NAIVASHA, Kenya, Sept 7 (AFP) — Talks on Sunday between Sudan’s Vice President Ali Osman Taha and southern rebel leader John Garang to end two decades of civil war were stymied on key “contentious issues”, officials said.

Garang_arrives_in_Naivasha.jpgA source close to the talks said Taha and Garang, leader of the rebel Sudan People’s Liberation Army (SPLA), had so far failed to make progress during their first face-to-face talks, now in their fourth day.

“There seems to be a deadlock on the contentious issues, but the two leaders are meeting to try to break the impasse,” said the source who asked not to be named.

“Generally we can say the areas of disagreement outweigh the areas of agreement,” he added.

But another IGAD official who spoke to AFP on condition of anonymity said Taha and Garang had made progress on less significant issues.

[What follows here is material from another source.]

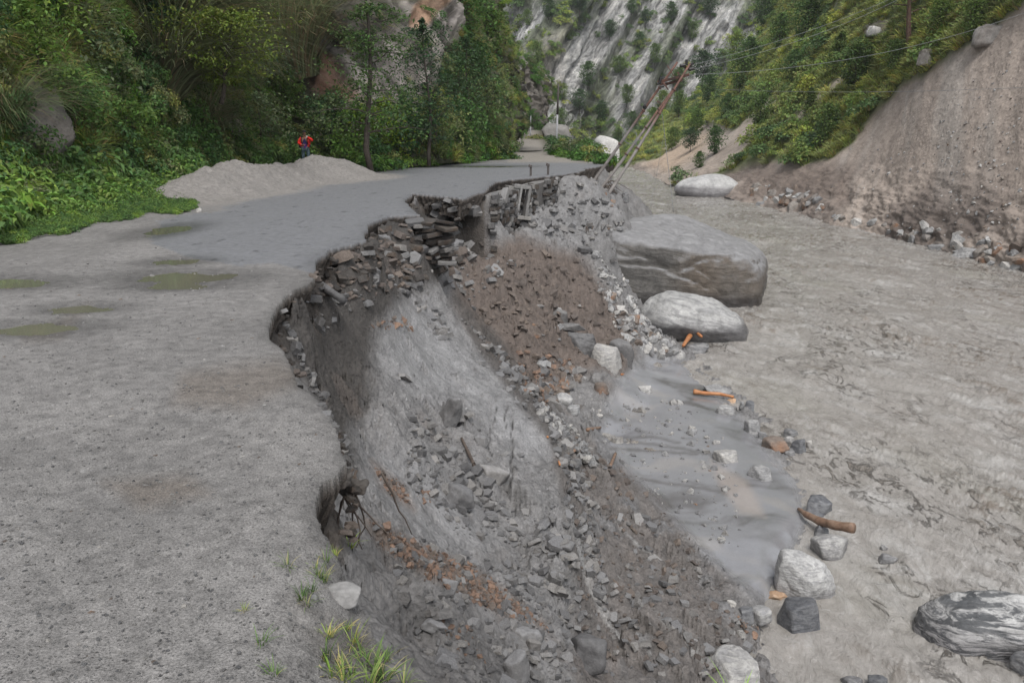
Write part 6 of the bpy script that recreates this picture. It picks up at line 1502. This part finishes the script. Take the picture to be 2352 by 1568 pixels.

“They seem to be making progress on small matters like basic freedoms and other human rights issues, but still there is a major rift in power sharing and the three regions,” he said.

The two leaders are trying to break a deadlock on how to share power and resources during an already agreed six-year interim period of self-rule for southern Sudan, which will be effected when a comprehensive peace accord is signed.

A senior official in the mediating team, which is made up of officials and diplomats from member states of the regional Intergovernmental Authority on Development (IGAD), warned that the entire peace process might collapse if Garang and Taha failed to agree.

“If this leadership consultation fails, that will be tantamount to throwing the whole process into a crisis,” said the official, who asked not to be named.

The sharing of oil revenues was proving especially controversial, according to one mediator.

“The government is ready to share wealth, but the SPLA wants to take a higher ratio of the wealth, especially oil, arguing that there is nothing (else) in the south and the government has always benefitted,” said an IGAD official.

Sudan produces some 300,000 barrels per day of crude from fields in the centre of the country near the front line with the SPLA, but experts say it has the potential for much higher output.

The SPLA is pushing for 60 percent of oil revenues and 40 percent of government jobs during the interim period, according to a report by Egypt’s official MENA news agency last month.

Another bone of contention is the three disputed areas — the Southern Blue Nile State, Abyei, and the Nuba Mountains in the centre of the country — where rebels are active although the areas are not geographically part of the south.

The SPLA claims that it has the mandate from the three territories to represent them at the talks, but Khartoum says that it controls 90 percent of those areas.

Another stumbling block in the talks is the government’s opposition to a clause in the IGAD draft deal providing for a separate army for the south during the interim period, under Garang’s leadership.

Khartoum argued that the clause paved the way for the immediate secession of the south.

The 20-year-old conflict between the Muslim-dominated regime in Khartoum and the mainly Christian or animist SPLA, Africa’s longest-running civil war, is estimated to have killed at least 1.5 million people and displaced another four million.